Utilizing data from a trio of observatories here on Earth, the researchers detected what appears to be two black holes with masses of approximately 85 and 66 times that of Earth. Both of those black holes are on the smaller side, relatively speaking, but upon their merger, they’ve formed a black hole that lies between the standard and supermassive varieties.

The observations were made using gravitational waves that took 7 billion years to make it to Earth. That’s an incredible distance, and as you might expect, the scientists that made the discovery are quite excited about it.

“Right from the beginning, this signal, which is only a tenth of a second long, challenged us in identifying its origin,” Alessandra Buonanno, co-author of the work, said in a statement. “But, despite its short duration, we were able to match the signal to one expected of black-hole mergers, as predicted by Einstein’s theory of general relativity, and we realized we had witnessed, for the first time, the birth of an intermediate-mass black hole from a black-hole parent that most probably was born from an earlier binary merger.”

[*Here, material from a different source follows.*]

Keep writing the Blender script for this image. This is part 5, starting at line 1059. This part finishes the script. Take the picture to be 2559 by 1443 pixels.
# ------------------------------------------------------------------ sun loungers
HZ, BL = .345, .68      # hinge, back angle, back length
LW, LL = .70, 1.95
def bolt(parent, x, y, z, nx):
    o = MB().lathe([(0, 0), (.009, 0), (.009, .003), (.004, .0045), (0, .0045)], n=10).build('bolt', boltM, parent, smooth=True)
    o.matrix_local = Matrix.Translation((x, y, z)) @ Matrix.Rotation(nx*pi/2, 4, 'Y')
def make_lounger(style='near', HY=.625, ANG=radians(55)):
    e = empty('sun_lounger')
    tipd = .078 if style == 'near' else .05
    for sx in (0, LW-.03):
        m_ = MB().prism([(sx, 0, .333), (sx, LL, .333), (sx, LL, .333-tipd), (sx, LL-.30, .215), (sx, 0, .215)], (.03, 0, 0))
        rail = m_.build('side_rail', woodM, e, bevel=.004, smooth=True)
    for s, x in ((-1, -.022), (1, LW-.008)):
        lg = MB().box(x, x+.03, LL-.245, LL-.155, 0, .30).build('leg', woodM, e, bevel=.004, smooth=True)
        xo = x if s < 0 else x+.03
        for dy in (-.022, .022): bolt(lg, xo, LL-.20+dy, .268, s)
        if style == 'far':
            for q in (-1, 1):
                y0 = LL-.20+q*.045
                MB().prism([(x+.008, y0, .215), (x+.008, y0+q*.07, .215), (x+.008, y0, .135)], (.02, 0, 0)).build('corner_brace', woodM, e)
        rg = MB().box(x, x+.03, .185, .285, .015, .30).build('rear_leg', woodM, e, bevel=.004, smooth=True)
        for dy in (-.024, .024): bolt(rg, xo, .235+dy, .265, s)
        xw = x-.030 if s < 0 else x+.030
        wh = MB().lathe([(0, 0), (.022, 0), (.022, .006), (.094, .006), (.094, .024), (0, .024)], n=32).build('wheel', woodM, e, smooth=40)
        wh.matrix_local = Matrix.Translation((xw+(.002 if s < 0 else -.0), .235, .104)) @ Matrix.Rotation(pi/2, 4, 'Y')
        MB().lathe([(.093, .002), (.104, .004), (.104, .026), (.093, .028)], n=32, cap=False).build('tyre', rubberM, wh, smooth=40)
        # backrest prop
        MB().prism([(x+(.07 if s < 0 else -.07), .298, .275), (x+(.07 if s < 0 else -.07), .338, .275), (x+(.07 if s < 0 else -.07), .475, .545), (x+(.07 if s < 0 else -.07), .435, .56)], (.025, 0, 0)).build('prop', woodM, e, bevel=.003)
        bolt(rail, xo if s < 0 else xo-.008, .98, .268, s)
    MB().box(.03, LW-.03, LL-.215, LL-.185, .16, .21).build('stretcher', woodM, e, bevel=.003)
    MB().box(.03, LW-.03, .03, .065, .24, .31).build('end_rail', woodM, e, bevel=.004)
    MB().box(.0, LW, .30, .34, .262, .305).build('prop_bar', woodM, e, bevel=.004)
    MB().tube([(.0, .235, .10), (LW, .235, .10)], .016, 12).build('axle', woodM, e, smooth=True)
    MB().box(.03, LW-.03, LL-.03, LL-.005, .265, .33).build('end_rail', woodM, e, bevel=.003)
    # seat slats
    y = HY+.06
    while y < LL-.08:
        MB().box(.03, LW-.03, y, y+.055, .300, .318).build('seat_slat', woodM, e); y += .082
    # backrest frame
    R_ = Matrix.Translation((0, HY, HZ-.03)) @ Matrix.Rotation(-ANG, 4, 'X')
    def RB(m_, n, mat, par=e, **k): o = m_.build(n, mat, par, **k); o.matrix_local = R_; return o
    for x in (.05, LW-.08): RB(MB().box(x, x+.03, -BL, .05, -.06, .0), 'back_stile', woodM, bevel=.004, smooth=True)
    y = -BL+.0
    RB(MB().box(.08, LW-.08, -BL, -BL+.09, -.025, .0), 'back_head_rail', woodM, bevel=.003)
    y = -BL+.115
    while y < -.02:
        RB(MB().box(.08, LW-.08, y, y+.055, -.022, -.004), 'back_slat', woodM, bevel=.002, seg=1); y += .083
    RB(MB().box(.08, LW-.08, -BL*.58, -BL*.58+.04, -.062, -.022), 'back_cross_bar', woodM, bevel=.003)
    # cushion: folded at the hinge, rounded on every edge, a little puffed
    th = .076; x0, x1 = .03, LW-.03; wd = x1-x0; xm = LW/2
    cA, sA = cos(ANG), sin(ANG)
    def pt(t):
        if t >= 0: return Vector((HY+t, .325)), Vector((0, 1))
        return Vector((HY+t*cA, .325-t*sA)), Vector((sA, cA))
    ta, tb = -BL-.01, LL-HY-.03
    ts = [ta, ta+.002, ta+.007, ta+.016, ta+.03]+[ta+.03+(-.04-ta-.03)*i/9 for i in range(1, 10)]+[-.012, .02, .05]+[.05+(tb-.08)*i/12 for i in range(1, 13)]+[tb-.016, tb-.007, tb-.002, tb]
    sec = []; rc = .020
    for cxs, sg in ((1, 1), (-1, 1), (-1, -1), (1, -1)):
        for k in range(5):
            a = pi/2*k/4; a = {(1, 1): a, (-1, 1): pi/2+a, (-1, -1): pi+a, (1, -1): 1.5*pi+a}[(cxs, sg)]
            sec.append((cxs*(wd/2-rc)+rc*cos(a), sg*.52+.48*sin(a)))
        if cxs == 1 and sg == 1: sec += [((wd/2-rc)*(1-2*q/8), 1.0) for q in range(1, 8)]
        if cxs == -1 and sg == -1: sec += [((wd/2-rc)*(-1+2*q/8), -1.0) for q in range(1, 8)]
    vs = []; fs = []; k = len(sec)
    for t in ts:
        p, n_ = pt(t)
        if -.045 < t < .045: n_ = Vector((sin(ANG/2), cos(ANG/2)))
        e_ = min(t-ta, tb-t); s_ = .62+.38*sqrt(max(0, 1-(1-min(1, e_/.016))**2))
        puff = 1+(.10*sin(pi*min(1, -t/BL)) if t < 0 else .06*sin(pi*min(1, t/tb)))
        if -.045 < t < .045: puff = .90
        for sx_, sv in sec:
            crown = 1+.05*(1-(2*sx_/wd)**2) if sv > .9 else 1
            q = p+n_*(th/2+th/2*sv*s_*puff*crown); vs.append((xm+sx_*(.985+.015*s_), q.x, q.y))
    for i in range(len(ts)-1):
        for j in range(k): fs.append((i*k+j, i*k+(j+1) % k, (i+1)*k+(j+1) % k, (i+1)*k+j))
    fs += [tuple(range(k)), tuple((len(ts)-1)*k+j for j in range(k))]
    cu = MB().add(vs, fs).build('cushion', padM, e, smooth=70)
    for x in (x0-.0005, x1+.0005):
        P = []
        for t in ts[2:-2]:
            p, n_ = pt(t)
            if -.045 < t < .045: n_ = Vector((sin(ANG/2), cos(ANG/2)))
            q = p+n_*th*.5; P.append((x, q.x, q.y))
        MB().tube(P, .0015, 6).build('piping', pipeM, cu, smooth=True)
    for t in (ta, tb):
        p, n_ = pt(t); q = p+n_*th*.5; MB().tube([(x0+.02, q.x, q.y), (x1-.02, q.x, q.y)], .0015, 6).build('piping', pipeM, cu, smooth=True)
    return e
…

It’s some pretty wild stuff, and there are still many questions left to be answered. Top among them is why intermediate-mass black holes appear to be so rare in space. The so-called “black hole desert” between the smaller and supermassive black holes is quite empty, and researchers would like to figure out why. One theory is that once black holes reach a certain size they begin to gobble up more matter at a much faster rate, becoming supermassive black holes very quickly. But for now, that explanation remains an educated guess.